Dear Octopus at the National Theatre, review and star rating: ★★★
Here’s the thing: if the National Theatre is to be truly diverse, it must dedicate a good chunk of its programming to the older middle class white people who have for so long been synonymous with the building’s luvvie reputation.
The question is, where does classic become stuffy? The answer is somewhere uncomfortably close to Dear Octopus – but not quite.
A comedy of manners by the British writer Dodie Smith that premiered in the West End in 1938, Smith’s piece is an often tough, sometimes touching rumination on ageing, family dynamics, and love and loss set just before the outbreak of the Second World War. There is something lovely about how it is drenched in nostalgia, Smith’s story something like a living portrait of grief and loss before it has happened. But then again, it is bloody long.

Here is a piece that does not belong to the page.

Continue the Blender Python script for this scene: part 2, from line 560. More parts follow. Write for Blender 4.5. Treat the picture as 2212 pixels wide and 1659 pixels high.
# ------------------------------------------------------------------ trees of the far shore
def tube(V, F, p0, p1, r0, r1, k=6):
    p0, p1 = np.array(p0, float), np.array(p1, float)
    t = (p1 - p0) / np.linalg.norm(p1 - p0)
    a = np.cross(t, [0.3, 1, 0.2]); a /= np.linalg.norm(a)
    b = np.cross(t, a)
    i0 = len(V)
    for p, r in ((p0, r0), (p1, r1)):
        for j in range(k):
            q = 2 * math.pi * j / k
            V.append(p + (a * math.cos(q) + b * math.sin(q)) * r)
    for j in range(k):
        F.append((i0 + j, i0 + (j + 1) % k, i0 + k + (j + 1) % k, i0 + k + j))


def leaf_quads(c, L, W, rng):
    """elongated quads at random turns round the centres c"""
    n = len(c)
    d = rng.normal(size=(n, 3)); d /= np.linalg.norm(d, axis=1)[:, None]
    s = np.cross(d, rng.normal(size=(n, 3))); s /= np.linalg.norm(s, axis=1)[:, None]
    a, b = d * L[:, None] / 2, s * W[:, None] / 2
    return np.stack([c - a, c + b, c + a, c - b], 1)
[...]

We are in a grand middle class home somewhere in England. Charles and Dora Randolph are about to celebrate their golden wedding, and four generations of the family have assembled, including fun aunt Belle, lush Cynthia who is embarrassed about her foreign affair and singleton Fenny, who flirts with Nicholas Randolph, Dora’s youngest child, in a role originally realised for the stage by John Gielgud.

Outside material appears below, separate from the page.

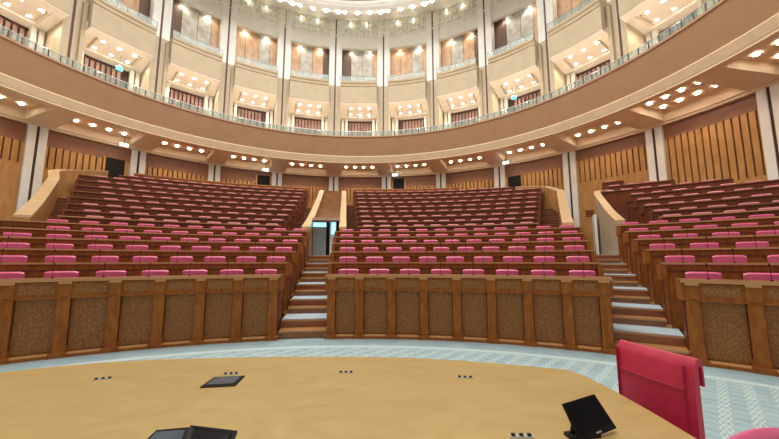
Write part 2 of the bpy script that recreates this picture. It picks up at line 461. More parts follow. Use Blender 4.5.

Almost nothing happens, almost all of the time, and the first act is an hour-and-a-half. At first it is hard-going, sometimes feeling impenetrable, and a handful of seats were empty by act two. But by the middle of the second part you begin to feel you’re witnessing something simmering and profound.
Smith’s play feels deeply dated, the overlong first act stuffed with hammy, sometimes flat interpersonal family banter often revolving around matriarch Dora fussing about with some furniture or person in the house. The comedy is uneven, occasionally funny but mostly twee and often overplayed, even if the cast including Bessie Carter and Lindsay Duncan totally get the brief.
But there’s an audaciousness about its very ordinariness – nothing is ever happening, except a bit of inter-familial squabbling, flirtation and anxiety projecting. The expansiveness of the set and direction makes the piece, with all its great baggy parts, feel almost hypnotic. It’s a privilege to watch these family dynamics play out in almost real-time.
Smith’s text gets better in the second act when the profound observations about ageing ramp up. Lines like “there are nice things at every age if we enjoy it at the time instead of in retrospect” and “getting older comes hardest on those with good memories” flesh out the characters who grow with necessarily colour. Another rumination about how being 40-something feels too close to youth but being 50-something makes you the youngest of the old bunch felt relatable to me even at 34.
Ultimately the text, which hasn’t been performed on stage since 1967, needs a cut. An hour shorter and I’d be excited to see what this play by the author who wrote something very famous about a load of dalmatians might look like.